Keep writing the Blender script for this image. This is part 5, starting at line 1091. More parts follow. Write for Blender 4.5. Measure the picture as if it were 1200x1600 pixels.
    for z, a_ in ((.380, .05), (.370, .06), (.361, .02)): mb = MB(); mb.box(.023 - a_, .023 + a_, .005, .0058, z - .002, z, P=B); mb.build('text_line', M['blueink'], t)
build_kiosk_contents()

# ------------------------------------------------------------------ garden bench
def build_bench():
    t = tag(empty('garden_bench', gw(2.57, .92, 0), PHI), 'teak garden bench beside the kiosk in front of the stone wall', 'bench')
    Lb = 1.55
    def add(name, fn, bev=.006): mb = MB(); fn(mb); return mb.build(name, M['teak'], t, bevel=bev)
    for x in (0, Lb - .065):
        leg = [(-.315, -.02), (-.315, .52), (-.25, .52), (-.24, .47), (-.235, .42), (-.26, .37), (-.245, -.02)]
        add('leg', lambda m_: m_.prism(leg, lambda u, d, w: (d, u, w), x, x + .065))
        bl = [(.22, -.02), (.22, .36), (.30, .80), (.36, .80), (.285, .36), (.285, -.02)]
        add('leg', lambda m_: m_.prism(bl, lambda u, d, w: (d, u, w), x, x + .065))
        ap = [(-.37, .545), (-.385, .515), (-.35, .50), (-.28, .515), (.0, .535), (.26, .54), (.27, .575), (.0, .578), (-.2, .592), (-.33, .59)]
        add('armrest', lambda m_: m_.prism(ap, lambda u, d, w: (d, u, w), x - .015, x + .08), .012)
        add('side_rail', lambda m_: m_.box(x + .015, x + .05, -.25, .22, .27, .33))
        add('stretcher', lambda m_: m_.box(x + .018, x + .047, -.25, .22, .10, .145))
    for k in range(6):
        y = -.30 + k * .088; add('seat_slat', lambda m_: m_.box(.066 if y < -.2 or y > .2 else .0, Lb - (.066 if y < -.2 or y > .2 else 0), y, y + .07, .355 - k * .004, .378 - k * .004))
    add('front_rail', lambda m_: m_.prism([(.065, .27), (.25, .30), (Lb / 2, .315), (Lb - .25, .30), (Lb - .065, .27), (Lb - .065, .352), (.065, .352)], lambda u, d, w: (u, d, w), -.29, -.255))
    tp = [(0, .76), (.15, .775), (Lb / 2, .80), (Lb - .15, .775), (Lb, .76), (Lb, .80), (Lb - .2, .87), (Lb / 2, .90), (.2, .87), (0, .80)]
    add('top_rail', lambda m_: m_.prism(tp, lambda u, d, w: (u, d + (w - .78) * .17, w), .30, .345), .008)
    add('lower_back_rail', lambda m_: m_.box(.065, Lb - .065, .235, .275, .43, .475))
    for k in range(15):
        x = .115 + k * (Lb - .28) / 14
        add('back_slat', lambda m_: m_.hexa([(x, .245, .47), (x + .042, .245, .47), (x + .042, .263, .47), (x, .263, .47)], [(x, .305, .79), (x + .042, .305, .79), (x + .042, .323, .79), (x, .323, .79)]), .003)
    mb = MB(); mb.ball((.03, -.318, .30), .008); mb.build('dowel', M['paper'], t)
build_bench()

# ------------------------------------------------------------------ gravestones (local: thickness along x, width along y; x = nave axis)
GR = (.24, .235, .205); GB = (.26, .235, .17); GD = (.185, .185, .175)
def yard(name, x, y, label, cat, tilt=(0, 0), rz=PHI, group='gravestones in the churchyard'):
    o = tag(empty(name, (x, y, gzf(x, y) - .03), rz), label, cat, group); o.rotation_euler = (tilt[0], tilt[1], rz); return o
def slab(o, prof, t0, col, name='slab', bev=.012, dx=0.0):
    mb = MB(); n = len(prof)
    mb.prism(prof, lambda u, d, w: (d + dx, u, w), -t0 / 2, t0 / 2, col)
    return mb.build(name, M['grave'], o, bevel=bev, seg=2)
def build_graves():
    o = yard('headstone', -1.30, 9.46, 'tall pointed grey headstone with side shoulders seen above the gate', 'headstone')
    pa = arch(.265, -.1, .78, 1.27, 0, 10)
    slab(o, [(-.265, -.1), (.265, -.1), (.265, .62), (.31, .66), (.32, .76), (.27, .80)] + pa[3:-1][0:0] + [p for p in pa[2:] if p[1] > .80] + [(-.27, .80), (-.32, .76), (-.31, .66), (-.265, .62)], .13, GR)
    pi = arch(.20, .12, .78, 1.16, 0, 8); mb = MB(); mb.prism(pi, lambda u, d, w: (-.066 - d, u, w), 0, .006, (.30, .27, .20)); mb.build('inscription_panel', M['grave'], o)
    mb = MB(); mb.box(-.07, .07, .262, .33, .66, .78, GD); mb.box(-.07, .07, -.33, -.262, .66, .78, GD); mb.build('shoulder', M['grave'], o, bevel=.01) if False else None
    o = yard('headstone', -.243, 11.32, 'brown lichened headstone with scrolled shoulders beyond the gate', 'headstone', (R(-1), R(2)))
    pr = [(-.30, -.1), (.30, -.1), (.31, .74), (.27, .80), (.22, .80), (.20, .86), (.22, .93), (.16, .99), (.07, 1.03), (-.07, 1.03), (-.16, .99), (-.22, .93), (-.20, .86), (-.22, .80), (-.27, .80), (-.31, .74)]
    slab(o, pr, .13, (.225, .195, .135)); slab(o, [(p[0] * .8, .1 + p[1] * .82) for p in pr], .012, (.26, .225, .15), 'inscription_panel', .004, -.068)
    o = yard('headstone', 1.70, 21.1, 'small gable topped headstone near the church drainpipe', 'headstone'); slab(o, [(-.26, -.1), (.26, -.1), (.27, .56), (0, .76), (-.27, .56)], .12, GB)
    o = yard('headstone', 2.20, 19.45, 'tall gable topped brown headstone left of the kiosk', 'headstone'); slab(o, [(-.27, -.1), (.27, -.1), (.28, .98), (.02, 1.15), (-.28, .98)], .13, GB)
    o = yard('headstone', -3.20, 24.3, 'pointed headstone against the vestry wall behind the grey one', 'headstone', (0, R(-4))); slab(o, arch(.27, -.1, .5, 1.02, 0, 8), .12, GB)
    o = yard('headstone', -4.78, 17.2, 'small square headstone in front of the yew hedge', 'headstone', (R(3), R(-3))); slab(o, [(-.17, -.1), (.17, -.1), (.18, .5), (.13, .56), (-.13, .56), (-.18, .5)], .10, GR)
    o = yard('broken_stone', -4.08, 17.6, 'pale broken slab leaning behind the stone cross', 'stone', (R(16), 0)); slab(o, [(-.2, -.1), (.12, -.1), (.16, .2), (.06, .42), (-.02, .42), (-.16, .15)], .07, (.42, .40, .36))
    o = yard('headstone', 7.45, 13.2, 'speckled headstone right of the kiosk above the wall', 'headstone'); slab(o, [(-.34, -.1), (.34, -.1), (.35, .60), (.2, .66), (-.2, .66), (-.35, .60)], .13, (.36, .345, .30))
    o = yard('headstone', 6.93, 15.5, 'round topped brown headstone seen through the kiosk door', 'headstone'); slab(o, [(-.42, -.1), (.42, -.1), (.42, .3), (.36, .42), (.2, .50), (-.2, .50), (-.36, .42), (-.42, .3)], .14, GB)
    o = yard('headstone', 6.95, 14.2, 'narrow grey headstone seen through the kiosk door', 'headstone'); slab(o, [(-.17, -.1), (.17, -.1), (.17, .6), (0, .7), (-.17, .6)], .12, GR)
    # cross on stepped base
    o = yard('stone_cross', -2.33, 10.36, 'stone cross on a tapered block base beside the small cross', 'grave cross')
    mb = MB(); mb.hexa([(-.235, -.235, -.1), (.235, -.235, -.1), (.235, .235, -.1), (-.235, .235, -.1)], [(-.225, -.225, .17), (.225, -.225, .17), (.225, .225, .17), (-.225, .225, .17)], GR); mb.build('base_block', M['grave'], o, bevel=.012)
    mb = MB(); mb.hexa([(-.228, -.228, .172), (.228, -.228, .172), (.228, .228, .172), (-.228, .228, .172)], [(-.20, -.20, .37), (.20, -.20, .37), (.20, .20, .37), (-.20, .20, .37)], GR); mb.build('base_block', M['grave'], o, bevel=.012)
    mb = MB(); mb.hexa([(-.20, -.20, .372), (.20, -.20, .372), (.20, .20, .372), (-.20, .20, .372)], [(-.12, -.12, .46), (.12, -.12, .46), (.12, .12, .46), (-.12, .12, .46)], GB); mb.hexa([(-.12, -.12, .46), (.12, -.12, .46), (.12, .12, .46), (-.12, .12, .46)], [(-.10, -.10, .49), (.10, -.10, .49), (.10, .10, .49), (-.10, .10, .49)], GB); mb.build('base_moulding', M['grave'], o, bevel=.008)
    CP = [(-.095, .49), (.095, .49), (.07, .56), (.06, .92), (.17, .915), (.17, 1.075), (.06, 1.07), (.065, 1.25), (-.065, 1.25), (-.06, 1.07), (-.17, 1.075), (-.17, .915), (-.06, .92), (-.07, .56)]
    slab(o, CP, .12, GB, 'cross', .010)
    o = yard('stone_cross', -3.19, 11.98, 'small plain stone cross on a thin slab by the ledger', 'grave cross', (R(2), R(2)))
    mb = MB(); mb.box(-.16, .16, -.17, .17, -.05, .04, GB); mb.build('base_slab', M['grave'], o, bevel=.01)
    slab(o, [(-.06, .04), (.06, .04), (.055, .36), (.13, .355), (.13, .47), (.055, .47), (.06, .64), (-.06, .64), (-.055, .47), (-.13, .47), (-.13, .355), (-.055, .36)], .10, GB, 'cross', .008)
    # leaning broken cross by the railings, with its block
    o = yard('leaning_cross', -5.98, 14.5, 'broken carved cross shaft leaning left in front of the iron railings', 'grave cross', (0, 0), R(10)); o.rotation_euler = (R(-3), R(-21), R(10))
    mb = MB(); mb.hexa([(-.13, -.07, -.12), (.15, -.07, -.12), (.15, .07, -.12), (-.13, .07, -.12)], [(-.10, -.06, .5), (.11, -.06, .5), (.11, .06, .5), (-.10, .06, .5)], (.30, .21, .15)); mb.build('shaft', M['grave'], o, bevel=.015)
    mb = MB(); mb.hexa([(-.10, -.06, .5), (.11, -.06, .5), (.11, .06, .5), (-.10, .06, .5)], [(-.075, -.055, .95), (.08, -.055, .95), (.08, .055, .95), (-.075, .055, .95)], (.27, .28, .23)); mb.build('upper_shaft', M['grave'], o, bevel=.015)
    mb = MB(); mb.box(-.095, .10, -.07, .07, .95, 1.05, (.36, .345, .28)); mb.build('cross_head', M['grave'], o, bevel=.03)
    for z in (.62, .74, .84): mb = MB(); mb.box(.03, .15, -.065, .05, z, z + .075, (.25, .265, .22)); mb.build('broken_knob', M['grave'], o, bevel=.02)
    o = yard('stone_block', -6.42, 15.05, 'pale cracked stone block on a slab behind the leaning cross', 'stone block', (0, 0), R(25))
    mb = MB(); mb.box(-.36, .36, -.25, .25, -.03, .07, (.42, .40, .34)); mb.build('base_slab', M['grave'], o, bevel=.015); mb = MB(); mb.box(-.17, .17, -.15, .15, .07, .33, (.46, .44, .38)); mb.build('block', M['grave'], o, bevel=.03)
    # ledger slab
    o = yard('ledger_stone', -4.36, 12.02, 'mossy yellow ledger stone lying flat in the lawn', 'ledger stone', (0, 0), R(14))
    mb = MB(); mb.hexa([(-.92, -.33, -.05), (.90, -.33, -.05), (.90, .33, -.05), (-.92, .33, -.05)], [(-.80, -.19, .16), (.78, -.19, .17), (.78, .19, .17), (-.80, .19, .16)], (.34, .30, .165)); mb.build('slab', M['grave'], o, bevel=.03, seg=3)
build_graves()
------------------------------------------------
Please reproduce exactly the lines above, beginning with the first and ending with the line that contains "build_kiosk_contents()", and include nothing outside that range.

Keep writing the Blender script for this image. This is part 5, starting at line 1091. More parts follow. Write for Blender 4.5. Measure the picture as if it were 1200x1600 pixels.
    for z, a_ in ((.380, .05), (.370, .06), (.361, .02)): mb = MB(); mb.box(.023 - a_, .023 + a_, .005, .0058, z - .002, z, P=B); mb.build('text_line', M['blueink'], t)
build_kiosk_contents()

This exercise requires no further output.